Wednesday, December 1, 2010

Season's Greetings

Although I didn't follow my mother's Christian faith, I still love this time of the year. And yes, I do call it Christmas, even though I don't practice or believe in any version of the Christian religion. The reality is that even secular-minded people like me can fully appreciate the good-will-toward-men mentality that presents itself from mid-November through the beginnings of a new year. It gives us all hope that, despite our differences, our more generous and humble nature will prevail to ensure that the world will survive for one more year until we can regain this feeling again.

Today at the grocery store I bought a bag of food for some nameless needy family, and had my son help me drop it into the collection barrel as we walked out the door. When he asked why we were leaving a bag of food at the store I simply replied that we need to help those who don't have enough food. The sad thing is that so many of us (myself included) don't do this enough throughout the year.

I've been poor and I've seen the sadness on my mother's face because of it, still I become so wrapped up in my own world that I seldom remember to extend my own helping hand. I do a lot of socially conscious work as a teacher, but I get paid for that so it really shouldn't count. But today at the grocery store I picked up a pre-packaged bag of food that cost me about six dollars to help another human being. It honestly isn't enough, so I am sure I will repeat the gesture a number of times in the coming weeks, but then what?

Like so many parents I'm going to spend more than I should at Christmas time on my children and on the children of those I care deeply about, but that isn't what this season is about. Throughout the northern hemisphere cultures have used this time leading up to the winter solstice to battle the the very real, increasing darkness; and this might be key factor to what has helped us survive. Regardless of a person's religious beliefs (or lack thereof) we, as a species, has found it in our hearts to help those in need. Some do it as an ulterior motive for some personal or collective gain, and I believe them to be down right despicable. Yet, others give just because it is the correct thing to do, with no strings attached, no pop quiz before you get your meal, no jibber jabber to earn a blanket and a cot. They just give because it is the human thing to do.

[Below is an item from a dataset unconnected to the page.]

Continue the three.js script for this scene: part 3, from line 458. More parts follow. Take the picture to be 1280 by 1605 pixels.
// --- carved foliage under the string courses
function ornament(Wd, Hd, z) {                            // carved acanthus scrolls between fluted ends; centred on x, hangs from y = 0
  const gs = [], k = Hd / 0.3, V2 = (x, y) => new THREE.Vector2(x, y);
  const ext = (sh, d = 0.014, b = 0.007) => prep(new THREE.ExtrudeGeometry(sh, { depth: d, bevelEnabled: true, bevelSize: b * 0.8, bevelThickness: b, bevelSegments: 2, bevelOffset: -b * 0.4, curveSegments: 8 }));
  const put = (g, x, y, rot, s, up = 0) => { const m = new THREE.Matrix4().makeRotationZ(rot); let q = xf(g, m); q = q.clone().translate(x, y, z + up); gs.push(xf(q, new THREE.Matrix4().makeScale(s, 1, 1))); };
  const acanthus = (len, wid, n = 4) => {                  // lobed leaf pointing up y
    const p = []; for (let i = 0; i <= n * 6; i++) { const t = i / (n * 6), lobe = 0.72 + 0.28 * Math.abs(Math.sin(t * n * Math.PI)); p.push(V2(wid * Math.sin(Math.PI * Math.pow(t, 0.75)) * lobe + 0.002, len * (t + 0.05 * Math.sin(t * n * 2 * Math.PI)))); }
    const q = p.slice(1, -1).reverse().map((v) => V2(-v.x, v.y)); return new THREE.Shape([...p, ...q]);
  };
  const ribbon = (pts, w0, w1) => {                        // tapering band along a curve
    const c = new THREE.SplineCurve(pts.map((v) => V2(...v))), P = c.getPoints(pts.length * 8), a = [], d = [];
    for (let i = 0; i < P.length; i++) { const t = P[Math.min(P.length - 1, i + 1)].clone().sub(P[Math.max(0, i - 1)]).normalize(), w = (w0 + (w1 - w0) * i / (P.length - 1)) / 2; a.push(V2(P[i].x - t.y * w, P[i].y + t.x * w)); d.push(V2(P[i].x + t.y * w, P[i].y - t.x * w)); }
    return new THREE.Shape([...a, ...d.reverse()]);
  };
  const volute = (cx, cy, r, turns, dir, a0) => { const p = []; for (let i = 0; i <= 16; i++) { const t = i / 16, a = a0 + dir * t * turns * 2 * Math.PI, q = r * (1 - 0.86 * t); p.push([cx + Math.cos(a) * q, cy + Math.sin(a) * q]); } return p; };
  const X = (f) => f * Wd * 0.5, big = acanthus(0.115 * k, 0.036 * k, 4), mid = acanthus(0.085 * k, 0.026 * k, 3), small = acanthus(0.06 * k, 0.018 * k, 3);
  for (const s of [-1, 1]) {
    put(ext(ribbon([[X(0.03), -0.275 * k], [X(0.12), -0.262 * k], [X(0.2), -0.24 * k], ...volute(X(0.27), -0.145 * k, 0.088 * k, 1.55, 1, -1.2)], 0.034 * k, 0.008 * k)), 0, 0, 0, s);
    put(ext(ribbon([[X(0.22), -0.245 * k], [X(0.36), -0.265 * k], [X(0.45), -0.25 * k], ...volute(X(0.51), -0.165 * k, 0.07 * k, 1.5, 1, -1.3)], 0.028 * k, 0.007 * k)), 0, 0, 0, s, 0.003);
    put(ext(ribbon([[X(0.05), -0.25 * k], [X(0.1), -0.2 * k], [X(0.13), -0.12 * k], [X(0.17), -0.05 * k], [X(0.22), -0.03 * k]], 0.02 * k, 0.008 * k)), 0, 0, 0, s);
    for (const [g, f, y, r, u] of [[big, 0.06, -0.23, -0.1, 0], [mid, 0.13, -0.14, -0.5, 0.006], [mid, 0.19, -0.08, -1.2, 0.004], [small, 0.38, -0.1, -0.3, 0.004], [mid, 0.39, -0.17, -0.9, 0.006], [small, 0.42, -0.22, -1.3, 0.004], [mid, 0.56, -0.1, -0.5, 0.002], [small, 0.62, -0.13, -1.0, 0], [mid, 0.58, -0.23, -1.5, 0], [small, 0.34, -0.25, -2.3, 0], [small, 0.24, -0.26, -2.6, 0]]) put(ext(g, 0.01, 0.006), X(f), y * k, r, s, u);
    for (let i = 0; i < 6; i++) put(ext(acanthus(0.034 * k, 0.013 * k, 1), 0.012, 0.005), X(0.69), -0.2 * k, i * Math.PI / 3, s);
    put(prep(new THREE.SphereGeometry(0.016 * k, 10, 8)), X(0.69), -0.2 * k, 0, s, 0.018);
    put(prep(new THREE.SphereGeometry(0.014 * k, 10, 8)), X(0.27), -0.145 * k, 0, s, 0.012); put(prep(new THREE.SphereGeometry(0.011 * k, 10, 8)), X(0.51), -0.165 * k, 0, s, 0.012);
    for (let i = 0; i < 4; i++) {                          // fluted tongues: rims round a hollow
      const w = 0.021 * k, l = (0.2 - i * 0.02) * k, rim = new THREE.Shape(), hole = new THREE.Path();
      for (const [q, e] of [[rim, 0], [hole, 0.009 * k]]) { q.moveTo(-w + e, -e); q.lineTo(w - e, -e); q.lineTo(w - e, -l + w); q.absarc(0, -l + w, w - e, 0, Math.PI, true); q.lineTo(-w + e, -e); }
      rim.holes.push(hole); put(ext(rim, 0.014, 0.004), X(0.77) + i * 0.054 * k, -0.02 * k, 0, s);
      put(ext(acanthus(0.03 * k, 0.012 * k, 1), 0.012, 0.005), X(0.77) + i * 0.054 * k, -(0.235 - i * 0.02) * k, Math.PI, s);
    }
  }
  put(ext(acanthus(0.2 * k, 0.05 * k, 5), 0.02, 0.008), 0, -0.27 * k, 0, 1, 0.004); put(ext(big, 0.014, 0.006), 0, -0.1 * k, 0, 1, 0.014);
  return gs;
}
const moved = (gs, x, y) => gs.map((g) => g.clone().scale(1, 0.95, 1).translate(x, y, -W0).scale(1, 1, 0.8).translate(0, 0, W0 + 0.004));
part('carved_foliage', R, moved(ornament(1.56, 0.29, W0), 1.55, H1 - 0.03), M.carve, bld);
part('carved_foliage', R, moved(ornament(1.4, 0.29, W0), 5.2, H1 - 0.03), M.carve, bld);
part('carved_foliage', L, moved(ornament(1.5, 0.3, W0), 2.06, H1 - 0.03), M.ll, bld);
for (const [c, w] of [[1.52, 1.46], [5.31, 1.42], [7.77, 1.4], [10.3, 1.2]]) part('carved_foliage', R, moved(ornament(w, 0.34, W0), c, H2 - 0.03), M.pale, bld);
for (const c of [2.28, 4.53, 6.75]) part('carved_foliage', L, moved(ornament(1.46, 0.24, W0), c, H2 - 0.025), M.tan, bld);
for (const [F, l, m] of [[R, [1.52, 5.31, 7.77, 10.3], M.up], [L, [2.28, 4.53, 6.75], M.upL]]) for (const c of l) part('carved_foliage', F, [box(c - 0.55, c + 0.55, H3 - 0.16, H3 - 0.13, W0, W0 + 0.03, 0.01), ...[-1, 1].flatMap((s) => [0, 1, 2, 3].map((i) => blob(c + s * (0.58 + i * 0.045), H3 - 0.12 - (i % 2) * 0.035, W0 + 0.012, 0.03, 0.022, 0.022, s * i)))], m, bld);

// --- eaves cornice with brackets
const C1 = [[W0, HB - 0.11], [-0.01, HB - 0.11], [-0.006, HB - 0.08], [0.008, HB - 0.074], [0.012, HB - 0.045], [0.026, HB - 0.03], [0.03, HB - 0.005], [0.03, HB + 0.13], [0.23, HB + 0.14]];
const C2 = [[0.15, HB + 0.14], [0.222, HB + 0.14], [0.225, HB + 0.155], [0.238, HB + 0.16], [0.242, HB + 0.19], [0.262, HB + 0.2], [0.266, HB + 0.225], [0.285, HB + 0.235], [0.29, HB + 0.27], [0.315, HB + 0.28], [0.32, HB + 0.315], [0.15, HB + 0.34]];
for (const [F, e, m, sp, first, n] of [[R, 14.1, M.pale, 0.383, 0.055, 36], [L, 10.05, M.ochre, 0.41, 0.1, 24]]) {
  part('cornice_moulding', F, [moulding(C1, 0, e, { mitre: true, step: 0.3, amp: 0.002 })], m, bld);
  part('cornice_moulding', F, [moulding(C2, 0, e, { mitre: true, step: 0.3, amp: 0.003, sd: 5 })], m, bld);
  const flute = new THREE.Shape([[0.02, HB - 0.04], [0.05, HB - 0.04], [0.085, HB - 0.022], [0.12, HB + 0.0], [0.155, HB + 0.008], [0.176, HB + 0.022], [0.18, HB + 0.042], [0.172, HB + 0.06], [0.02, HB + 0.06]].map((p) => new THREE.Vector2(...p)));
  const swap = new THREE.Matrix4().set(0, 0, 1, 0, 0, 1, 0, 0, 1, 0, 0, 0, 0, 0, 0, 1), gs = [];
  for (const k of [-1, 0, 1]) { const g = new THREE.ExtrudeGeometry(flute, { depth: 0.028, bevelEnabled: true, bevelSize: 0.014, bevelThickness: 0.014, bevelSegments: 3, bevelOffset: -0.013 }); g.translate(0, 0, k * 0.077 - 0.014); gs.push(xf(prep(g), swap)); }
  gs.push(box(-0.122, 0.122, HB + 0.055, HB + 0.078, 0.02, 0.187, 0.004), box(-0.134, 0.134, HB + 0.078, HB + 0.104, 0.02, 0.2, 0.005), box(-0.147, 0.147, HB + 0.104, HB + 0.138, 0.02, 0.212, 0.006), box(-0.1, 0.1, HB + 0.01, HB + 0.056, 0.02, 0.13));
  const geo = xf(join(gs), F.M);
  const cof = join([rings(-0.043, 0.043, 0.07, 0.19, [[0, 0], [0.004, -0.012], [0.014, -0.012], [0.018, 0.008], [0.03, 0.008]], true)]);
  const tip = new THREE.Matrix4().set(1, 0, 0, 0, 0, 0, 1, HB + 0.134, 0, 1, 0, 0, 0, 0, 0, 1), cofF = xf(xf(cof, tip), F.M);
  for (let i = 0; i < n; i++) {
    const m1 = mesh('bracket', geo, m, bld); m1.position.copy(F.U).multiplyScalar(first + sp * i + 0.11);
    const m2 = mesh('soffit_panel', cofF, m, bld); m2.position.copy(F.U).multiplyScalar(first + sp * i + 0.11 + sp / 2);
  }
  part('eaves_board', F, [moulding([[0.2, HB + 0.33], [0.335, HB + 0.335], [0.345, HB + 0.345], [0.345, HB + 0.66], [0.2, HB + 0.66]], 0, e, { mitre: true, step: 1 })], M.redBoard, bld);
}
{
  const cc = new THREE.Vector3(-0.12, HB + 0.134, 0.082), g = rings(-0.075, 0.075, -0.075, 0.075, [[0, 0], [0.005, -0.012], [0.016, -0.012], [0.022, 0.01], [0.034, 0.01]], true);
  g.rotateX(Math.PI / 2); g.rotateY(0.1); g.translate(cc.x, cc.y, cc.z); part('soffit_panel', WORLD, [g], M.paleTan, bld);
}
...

I hope that during the next couple weeks we all can find it in our hearts and pocketbooks to buy a bag of groceries, a blanket, or a toy for someone who has less than we do. I hope that I remember to do it enough that my children learn that giving is an essential part of humanity. I hope I can sustain my efforts beyond the new year, and hope you can too. Together, we just might make the world a better place. You never know, one day when you least expect it, you just might be paid in kind for your small sacrifice, and on that day, at that moment, you will realize how fortunate you were to give and how fortunate it can be to receive.